Nachdem man sich erst einmal für den Angriff vom Süden her entschlossen hatte, hätte man die Parallele und ihre Batterien gegen eine oder höchstens zwei scharf begrenzte Verteidigungsfronten richten sollen. Mit konzentrierten Kräften hätten zwei der äußeren, einander am nächsten liegenden Forts - oder im äußersten Falle drei - angegriffen werden müssen; waren diese erst einmal zerstört, so wären alle übrigen Außenwerke nutzlos gewesen. Hätten die Alliierten die Wucht ihrer gesamten Artillerie auf einen einzigen Punkt gerichtet, so hätten sie dadurch sofort und leicht eine große Feuerüberlegenheit gewinnen und die Belagerung erheblich abkürzen können. Soweit man <554> nach Plänen und Landkarten urteilen kann, wäre die Front vom Quarantänefort bis zum oberen Ende des inneren Hafens, das heißt die Front, gegen die die Franzosen jetzt ihre Bemühungen richten, am besten für den Angriff geeignet gewesen, weil durch ihre Zerstörung der Zugang zur Stadt völlig freigelegt würde.

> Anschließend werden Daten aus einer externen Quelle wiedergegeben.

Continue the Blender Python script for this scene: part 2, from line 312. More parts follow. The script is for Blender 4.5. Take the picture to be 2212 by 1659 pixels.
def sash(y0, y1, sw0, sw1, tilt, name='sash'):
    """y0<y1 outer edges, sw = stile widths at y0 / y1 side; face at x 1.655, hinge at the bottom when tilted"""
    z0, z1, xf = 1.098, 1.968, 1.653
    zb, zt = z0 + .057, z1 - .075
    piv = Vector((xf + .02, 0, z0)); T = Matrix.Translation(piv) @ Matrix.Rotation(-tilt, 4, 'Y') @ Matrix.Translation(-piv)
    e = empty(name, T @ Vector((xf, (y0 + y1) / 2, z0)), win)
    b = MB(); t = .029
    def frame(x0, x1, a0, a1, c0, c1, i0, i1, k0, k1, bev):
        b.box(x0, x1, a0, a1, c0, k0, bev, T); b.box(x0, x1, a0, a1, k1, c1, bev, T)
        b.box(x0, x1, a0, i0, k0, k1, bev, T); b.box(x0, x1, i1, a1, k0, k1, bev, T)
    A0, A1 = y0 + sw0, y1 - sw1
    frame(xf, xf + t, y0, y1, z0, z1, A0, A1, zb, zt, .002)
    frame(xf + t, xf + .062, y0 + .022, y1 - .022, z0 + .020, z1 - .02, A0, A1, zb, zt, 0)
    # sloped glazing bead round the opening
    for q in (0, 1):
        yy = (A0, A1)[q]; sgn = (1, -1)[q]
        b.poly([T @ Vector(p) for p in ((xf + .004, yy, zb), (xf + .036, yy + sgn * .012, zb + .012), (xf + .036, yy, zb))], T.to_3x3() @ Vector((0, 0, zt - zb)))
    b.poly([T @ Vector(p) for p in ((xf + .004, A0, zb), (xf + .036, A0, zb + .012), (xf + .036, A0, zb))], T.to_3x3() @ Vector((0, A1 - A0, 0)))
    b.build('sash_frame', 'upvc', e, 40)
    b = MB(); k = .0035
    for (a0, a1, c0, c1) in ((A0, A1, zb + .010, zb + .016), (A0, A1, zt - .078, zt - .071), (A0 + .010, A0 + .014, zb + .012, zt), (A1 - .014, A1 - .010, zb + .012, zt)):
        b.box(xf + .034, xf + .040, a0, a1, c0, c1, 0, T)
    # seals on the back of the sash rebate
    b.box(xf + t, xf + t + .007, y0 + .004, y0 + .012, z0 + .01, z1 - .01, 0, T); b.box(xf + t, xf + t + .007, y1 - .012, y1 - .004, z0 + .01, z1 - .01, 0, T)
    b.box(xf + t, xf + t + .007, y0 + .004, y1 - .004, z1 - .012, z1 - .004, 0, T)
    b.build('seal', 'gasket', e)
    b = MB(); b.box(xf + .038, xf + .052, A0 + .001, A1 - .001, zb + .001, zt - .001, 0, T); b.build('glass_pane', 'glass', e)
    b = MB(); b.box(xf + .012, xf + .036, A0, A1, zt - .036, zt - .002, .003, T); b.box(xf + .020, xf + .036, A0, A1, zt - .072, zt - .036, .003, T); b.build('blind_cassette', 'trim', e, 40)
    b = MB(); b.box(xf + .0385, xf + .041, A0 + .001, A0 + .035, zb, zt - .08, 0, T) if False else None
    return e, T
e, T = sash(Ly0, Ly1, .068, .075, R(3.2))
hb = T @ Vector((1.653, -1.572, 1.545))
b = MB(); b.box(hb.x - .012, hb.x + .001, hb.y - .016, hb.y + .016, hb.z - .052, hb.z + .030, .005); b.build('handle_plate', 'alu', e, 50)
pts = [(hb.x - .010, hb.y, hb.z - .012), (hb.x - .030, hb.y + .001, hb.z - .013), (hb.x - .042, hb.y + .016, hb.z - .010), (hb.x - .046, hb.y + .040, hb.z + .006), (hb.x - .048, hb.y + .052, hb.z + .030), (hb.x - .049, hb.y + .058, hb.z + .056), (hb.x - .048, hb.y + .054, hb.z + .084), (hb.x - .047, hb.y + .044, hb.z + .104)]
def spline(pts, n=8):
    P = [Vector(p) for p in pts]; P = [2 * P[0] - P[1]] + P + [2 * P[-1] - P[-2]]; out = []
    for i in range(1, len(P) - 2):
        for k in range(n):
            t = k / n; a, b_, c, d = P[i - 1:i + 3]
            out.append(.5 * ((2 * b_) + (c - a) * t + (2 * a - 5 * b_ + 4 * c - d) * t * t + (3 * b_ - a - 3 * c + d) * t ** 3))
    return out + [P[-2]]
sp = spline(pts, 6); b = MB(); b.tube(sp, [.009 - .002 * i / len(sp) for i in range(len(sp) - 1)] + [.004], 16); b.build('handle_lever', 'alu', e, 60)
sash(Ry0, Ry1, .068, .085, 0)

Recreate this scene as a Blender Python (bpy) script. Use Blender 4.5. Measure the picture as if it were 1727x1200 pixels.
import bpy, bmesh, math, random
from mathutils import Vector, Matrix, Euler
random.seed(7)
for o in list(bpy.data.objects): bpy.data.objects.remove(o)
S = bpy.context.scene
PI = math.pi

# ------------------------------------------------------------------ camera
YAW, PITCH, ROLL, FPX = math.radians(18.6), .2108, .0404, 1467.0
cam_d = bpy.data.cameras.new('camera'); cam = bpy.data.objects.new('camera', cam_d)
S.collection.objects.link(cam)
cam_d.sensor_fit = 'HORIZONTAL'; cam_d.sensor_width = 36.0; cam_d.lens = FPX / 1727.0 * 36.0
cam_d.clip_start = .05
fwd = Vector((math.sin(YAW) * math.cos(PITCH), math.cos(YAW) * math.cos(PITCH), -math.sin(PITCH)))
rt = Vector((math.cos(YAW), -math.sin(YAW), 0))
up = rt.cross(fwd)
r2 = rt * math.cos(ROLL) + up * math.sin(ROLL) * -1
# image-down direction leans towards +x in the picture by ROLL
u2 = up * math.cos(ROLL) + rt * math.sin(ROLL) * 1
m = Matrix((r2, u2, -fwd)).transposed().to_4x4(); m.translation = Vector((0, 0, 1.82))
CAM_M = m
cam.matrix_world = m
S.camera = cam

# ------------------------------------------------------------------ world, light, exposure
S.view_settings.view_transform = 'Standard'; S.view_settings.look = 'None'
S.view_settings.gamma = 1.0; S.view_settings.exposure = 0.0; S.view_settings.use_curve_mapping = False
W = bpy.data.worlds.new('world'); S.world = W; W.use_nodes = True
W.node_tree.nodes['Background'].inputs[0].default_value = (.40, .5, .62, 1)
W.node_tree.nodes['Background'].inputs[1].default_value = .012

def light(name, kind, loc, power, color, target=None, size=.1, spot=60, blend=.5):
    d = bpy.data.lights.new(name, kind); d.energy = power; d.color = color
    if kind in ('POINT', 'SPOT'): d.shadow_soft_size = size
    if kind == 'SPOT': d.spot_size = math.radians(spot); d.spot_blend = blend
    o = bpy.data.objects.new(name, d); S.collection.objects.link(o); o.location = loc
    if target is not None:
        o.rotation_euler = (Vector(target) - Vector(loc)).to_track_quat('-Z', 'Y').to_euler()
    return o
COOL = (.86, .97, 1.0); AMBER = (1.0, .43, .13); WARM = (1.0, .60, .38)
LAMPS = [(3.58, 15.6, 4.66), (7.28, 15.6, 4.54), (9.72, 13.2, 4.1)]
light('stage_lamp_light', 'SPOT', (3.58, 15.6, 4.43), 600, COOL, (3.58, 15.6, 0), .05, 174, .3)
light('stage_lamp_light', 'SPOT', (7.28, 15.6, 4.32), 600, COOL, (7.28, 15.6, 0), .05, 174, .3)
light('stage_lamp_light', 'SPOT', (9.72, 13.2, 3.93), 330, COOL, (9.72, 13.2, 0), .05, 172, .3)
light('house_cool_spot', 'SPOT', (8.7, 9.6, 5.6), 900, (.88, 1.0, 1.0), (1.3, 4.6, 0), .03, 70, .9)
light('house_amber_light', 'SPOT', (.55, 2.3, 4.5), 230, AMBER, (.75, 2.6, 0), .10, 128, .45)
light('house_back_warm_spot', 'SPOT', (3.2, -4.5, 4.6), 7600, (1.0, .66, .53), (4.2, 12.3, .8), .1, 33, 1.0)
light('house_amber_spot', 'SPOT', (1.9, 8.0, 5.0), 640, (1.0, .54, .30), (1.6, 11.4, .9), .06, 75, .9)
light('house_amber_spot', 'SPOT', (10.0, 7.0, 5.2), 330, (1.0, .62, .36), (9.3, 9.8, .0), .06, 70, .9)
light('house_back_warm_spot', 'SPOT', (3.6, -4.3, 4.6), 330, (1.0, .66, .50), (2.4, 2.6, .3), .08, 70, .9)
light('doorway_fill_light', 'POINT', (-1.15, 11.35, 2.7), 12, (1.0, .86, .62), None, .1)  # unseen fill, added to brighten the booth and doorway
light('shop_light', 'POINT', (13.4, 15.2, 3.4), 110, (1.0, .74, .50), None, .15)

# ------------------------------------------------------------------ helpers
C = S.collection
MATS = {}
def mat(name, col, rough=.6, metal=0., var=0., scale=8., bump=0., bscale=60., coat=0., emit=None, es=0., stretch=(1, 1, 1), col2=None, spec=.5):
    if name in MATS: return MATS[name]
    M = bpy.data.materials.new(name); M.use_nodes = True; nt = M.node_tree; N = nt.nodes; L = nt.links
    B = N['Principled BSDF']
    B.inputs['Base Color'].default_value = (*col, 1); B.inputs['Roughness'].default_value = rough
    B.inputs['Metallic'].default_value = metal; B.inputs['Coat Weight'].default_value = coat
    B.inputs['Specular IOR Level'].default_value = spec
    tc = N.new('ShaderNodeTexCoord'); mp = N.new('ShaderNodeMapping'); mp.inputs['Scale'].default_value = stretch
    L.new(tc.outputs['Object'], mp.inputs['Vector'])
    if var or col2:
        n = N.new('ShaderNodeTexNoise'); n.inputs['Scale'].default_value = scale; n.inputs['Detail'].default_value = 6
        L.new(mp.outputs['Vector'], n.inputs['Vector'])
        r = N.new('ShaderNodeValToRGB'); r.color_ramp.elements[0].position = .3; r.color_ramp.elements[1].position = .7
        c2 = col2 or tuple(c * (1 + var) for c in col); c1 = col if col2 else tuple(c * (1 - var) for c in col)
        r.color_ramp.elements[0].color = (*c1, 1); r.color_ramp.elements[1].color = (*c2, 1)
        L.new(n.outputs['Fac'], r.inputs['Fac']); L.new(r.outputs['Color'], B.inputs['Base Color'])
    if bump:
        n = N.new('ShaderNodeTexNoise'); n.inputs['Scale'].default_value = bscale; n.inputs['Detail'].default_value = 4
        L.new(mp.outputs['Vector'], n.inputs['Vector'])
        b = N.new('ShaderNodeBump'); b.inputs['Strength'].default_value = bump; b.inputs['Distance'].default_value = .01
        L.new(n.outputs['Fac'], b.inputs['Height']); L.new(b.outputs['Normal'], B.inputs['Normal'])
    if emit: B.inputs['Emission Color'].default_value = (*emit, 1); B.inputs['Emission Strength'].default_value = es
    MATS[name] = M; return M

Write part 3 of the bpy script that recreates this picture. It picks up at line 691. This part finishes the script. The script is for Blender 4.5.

Die 130 Geschütze hätten den Alliierten an dieser begrenzten Front sofort die Feuerüberlegenheit gesichert. Statt dessen entstand durch das Bestreben, jede Armee unabhängig von der anderen agieren zu lassen, diese beispiellose Belagerungsweise, bei der die gesamte sich über mehr als drei Meilen erstreckende Befestigungsanlage in ihrer ganzen Länge gleichzeitig beschossen wird. So etwas war noch nie da. Wer hätte jemals von einem Angriff gehört, der es der Verteidigung ermöglichte, von einfachen bastionierten Werken und Lünetten aus die ungeheure Masse von 250 Geschützen auf einmal einzusetzen? Eine einzelne bastionierte Front kann kaum zwanzig Geschütze in Stellung bringen, und bei einer gewöhnlichen Belagerung können höchstens drei oder vier Fronten die Verteidigung unterstützen. Solange die alliierten Ingenieure keine einleuchtenden Gründe für ihr eigenartiges Vorgehen vorbringen können, müssen wir daraus schließen, daß sie unfähig waren, die schwächsten Stellen der Verteidigung auszumachen, und daher, um nicht fehlzugehen, die gesamte Linie unter Feuer nahmen.

Inzwischen erhielten beide Seiten Verstärkungen. Liprandis fortgesetzten und teilweise erfolgreichen Angriffe auf die alliierten Vorposten zeigten, daß bei Sewastopol mehr russische Truppen waren, als Menschikow nach Bachtschissarai geführt hatte. Doch scheinen sie bis jetzt nicht stark genug zu sein, um durch eine Schlacht Entsatz bringen zu können. Wenn man die Fortschritte der Belagerer bedenkt; wenn man bedenkt, daß der Schaden, den sie der Verteidigung zugefügt haben, in geometrischer Reihe wächst, je mehr sich die Belagerer den Festungswällen nähern; wenn man bedenkt, daß zwar die Außenwerke noch standhalten, daß aber der innere Wall schwach zu sein scheint, so kann man annehmen, daß sich in der Zeit vom 9. bis 15. November etwas Entscheidendes zugetragen haben wird, daß entweder die Südseite der Festung bereits gefallen ist oder die Alliierten eine entscheidende Niederlage erlitten haben und die Belagerung aufgeben mußten. Aber man muß daran denken, daß solche Voraussagen von Umständen abhängen, die man bei eine solchen Entfernung vom Kriegsschauplatz nicht genau einschätzen kann.